— BEGIN —

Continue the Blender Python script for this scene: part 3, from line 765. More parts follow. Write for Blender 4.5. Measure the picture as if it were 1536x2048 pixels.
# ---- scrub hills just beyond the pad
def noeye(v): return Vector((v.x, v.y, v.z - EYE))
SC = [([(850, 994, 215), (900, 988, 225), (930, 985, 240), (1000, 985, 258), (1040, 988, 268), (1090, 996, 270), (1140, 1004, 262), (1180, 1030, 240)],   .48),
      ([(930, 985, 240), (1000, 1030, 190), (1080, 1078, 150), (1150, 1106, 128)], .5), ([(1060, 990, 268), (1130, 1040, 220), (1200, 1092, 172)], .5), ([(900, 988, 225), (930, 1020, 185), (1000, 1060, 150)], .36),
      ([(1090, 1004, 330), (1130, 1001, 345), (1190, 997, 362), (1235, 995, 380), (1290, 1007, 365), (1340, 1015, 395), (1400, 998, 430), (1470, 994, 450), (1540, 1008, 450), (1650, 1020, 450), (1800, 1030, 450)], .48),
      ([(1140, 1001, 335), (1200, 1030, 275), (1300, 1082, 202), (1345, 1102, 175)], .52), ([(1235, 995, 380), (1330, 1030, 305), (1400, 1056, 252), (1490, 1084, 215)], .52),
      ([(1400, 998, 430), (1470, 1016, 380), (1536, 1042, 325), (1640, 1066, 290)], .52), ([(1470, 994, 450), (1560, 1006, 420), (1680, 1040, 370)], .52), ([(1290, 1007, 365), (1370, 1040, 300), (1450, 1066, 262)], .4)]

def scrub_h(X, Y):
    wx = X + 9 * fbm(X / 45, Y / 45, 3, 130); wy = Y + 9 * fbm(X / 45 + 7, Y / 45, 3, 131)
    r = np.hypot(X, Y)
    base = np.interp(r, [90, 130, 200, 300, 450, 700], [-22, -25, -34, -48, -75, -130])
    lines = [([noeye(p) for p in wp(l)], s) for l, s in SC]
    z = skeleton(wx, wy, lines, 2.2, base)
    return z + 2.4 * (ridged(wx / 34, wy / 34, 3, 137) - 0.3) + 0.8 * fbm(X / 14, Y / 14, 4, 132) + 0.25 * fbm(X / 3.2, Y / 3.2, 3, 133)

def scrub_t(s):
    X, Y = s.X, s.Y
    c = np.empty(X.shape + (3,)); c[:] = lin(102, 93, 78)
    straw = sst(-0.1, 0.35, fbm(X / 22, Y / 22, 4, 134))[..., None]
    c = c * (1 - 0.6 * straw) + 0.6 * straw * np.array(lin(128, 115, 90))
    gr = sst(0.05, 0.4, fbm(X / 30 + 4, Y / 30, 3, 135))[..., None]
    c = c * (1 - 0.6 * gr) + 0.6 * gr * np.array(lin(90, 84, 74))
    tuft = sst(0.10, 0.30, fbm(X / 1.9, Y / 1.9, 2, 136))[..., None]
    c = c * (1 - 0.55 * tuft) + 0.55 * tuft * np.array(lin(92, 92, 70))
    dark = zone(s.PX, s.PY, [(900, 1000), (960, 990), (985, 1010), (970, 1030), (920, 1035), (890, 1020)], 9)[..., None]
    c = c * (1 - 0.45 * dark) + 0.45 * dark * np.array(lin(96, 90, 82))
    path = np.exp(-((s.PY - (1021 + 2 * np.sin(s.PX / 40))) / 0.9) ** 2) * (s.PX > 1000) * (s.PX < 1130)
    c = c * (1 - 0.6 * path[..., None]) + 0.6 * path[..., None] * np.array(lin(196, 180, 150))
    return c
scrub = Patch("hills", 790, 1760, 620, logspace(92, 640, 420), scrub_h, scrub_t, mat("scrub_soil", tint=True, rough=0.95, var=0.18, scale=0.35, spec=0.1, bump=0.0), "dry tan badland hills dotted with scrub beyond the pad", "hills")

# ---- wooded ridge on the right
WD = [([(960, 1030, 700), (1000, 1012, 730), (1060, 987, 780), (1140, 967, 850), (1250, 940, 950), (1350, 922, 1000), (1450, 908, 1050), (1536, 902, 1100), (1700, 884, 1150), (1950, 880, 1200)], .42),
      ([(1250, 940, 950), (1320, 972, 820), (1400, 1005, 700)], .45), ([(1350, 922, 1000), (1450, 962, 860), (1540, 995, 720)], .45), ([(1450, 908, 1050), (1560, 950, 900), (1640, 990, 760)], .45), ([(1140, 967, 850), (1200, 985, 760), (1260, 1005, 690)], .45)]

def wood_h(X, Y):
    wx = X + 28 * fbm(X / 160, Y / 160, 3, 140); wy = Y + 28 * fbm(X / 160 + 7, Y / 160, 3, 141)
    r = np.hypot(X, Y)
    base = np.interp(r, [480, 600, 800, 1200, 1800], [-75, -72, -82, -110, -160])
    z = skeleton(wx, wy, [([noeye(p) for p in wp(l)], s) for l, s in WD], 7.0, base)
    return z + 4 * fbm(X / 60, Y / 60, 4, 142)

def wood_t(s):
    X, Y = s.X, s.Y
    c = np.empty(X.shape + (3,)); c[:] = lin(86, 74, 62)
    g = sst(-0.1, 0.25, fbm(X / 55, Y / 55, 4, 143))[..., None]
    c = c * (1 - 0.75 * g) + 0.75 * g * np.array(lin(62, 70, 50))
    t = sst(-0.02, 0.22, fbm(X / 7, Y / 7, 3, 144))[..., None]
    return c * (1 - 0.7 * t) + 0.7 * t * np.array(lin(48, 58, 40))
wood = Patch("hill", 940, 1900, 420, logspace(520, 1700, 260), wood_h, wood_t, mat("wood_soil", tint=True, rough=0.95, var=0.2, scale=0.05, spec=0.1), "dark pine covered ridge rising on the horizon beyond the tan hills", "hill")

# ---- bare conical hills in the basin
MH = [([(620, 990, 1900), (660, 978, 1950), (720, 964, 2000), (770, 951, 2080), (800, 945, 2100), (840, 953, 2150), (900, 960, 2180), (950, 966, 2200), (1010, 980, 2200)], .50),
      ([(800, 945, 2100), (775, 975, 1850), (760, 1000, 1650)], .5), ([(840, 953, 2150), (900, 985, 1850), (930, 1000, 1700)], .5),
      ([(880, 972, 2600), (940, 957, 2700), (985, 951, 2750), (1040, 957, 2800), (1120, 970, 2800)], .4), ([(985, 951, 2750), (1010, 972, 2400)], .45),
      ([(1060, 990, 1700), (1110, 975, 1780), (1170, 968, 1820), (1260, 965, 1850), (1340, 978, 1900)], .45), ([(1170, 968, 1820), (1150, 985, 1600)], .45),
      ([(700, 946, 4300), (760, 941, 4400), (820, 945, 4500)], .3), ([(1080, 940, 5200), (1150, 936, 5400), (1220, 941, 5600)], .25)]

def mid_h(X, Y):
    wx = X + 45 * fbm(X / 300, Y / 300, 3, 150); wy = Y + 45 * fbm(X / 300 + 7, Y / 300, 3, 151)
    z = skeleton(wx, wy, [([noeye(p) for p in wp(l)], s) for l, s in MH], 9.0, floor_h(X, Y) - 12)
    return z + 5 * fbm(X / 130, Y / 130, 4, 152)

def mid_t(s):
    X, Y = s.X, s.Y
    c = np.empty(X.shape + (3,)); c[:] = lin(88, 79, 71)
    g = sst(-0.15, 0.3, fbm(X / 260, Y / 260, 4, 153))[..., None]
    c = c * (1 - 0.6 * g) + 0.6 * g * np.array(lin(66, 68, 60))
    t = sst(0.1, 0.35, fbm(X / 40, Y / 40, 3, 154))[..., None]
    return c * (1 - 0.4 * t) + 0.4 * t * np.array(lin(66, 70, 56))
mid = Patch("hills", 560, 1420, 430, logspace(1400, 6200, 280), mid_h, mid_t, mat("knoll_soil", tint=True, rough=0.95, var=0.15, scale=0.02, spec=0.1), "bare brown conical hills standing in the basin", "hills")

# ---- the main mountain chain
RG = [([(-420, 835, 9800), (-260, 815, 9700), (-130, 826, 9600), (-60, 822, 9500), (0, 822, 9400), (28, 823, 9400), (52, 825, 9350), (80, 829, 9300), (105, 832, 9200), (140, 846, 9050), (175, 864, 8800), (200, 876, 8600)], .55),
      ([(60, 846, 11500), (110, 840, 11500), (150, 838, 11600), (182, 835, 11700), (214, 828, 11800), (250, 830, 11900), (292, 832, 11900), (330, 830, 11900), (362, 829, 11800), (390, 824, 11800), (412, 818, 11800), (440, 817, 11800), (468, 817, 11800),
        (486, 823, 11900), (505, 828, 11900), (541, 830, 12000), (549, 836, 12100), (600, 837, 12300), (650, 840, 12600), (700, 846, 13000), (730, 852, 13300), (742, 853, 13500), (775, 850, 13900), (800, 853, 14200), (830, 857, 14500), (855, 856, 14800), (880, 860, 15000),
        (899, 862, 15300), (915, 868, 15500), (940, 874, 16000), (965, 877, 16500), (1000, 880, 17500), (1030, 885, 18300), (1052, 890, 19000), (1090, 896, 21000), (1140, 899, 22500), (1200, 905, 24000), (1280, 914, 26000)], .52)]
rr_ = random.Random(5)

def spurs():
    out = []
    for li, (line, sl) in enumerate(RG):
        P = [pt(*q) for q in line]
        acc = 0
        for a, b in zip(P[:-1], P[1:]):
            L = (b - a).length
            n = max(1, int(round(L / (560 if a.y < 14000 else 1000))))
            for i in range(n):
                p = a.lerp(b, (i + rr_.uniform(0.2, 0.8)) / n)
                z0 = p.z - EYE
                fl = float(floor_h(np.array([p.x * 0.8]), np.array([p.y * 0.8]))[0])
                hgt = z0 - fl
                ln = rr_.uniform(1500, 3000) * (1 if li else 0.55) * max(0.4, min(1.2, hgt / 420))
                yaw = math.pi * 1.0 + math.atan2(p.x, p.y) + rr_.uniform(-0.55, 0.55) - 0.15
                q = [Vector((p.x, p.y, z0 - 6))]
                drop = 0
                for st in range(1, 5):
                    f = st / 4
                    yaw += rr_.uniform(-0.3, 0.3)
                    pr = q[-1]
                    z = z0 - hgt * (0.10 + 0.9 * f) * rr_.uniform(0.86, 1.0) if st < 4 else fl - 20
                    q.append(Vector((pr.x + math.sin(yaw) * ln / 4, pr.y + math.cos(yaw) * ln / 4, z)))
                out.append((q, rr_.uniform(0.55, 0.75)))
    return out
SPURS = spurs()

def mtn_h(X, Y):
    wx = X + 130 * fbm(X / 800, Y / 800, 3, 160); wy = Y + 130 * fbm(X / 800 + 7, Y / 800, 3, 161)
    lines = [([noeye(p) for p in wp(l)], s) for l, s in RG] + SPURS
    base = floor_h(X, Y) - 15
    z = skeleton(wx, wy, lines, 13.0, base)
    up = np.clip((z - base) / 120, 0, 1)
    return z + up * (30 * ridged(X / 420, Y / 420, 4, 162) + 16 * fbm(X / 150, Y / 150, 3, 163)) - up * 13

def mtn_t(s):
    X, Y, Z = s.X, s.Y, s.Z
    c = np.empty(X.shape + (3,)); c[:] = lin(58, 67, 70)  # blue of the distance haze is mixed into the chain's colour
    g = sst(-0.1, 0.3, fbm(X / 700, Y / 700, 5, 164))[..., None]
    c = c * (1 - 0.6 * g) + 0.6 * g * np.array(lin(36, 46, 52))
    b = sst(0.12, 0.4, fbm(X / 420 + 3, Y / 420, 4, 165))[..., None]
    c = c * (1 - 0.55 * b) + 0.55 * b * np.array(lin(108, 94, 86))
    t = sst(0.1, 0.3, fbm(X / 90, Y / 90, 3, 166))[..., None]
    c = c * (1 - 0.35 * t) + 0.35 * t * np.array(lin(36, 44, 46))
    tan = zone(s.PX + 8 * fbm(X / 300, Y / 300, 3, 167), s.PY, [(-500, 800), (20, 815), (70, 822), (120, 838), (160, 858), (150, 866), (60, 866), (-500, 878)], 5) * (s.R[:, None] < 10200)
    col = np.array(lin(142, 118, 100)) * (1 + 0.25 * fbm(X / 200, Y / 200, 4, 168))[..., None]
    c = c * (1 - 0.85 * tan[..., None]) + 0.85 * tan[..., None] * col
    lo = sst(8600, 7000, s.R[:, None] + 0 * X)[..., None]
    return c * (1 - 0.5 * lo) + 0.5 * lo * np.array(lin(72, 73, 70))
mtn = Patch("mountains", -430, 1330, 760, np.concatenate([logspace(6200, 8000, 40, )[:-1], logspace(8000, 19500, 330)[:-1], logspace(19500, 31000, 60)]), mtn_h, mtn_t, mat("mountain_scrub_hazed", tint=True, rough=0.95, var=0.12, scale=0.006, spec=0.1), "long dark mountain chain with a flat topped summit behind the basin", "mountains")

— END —

Stated goal: Print exactly, and only, the lines beginning at the top of the listing and ending at the line with "1066, 262)], .4)]".

Written answer:
Continue the Blender Python script for this scene: part 3, from line 765. More parts follow. Write for Blender 4.5. Measure the picture as if it were 1536x2048 pixels.
# ---- scrub hills just beyond the pad
def noeye(v): return Vector((v.x, v.y, v.z - EYE))
SC = [([(850, 994, 215), (900, 988, 225), (930, 985, 240), (1000, 985, 258), (1040, 988, 268), (1090, 996, 270), (1140, 1004, 262), (1180, 1030, 240)],   .48),
      ([(930, 985, 240), (1000, 1030, 190), (1080, 1078, 150), (1150, 1106, 128)], .5), ([(1060, 990, 268), (1130, 1040, 220), (1200, 1092, 172)], .5), ([(900, 988, 225), (930, 1020, 185), (1000, 1060, 150)], .36),
      ([(1090, 1004, 330), (1130, 1001, 345), (1190, 997, 362), (1235, 995, 380), (1290, 1007, 365), (1340, 1015, 395), (1400, 998, 430), (1470, 994, 450), (1540, 1008, 450), (1650, 1020, 450), (1800, 1030, 450)], .48),
      ([(1140, 1001, 335), (1200, 1030, 275), (1300, 1082, 202), (1345, 1102, 175)], .52), ([(1235, 995, 380), (1330, 1030, 305), (1400, 1056, 252), (1490, 1084, 215)], .52),
      ([(1400, 998, 430), (1470, 1016, 380), (1536, 1042, 325), (1640, 1066, 290)], .52), ([(1470, 994, 450), (1560, 1006, 420), (1680, 1040, 370)], .52), ([(1290, 1007, 365), (1370, 1040, 300), (1450, 1066, 262)], .4)]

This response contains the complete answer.